Piłkarska reprezentacja Polski w fatalnym stylu przegrała ze Słowacją. Biało-czerwoni dali sobie strzelić dwa gole, a przed wyższą porażką uratował nas Artur Boruc. W ofensywie praktycznie nie istnieliśmy. - Na pewno nikt nie jest zadowolony. Kibice również to pokazali. My także nie jesteśmy zadowoleni z naszej postawy. Myślę, że w pierwszej połowie wszystko się potoczyło tak, że łatwe bramki straciliśmy. Trochę nerwowości się wkradło i tak to wyglądało. Później chcieliśmy odwrócić losy meczu, strzelić kontaktowego gola. Sytuacje były, ale jednak nic nie wpadło - skomentował Tomasz Jodłowiec.
Piłkarz Legii Warszawa uważa, że do pewnego momentu wyglądaliśmy korzystnie. - Gra do straconej bramki dobrze wyglądała. Wiadomo, że nie było wielu okazji bramkowych, ale oddawaliśmy strzały z dystansu, graliśmy piłką. Myślę, że te bramki trochę popsuły wszystko, bo wkradła się ta nerwowość. Tak to wyglądało. Po przerwie chcieliśmy podnieść głowę do góry. Myślę, że już dużo lepiej to wyglądało, ale brakowało bramki, żeby uwierzyć, że jeszcze można nawet wygrać ten mecz - zaznaczył.
Polaków po raz pierwszy poprowadził nowy selekcjoner, Adam Nawałka. - Trener przedstawił nam swoją taktykę. Wszystkiego nie da się od razu zrobić. Mamy kolejny mecz, jeszcze trochę czasu i oby jak najszybciej coraz lepiej to przekazać na boisku - zaznaczył Jodłowiec.

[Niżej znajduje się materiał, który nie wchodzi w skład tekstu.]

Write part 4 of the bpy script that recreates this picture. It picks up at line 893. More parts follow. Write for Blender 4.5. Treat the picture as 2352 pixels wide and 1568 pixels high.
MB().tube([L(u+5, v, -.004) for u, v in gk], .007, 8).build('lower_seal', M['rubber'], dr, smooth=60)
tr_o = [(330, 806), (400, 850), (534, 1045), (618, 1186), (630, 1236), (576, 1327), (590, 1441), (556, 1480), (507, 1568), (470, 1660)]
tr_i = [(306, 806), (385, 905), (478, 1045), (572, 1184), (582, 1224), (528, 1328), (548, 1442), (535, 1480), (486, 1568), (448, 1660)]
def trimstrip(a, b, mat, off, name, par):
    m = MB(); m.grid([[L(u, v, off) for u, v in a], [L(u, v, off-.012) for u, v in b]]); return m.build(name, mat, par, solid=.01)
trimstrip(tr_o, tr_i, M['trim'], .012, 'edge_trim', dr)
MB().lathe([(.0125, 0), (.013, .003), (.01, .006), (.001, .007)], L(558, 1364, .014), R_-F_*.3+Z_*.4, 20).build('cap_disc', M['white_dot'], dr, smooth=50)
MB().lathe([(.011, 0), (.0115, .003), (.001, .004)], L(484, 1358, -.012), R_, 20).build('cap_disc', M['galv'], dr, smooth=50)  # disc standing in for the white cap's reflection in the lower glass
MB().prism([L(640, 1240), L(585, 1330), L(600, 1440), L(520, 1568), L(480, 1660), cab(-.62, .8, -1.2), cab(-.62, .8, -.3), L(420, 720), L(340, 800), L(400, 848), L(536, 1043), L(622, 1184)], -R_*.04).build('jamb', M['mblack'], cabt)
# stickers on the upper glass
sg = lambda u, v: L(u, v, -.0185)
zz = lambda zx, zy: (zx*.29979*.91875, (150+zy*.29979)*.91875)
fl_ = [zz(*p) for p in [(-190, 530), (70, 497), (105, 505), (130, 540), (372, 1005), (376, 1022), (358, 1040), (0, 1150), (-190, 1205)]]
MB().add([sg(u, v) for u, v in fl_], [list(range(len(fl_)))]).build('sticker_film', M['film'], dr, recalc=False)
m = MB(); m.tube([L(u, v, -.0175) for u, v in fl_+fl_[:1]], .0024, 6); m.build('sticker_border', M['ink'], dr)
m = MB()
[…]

Po fatalnym spotkaniu piłkarze reprezentacji Polski zostali wygwizdani przez kibiców, którzy teraz zapewne kilka razy się zastanowią, zanim kupią bilet na mecz drużyny narodowej. - Na pewno w przyciągnięciu kibiców na stadion pomoże dobra gra i zwycięstwa w kolejnych spotkaniach - podsumował Tomasz Jodłowiec.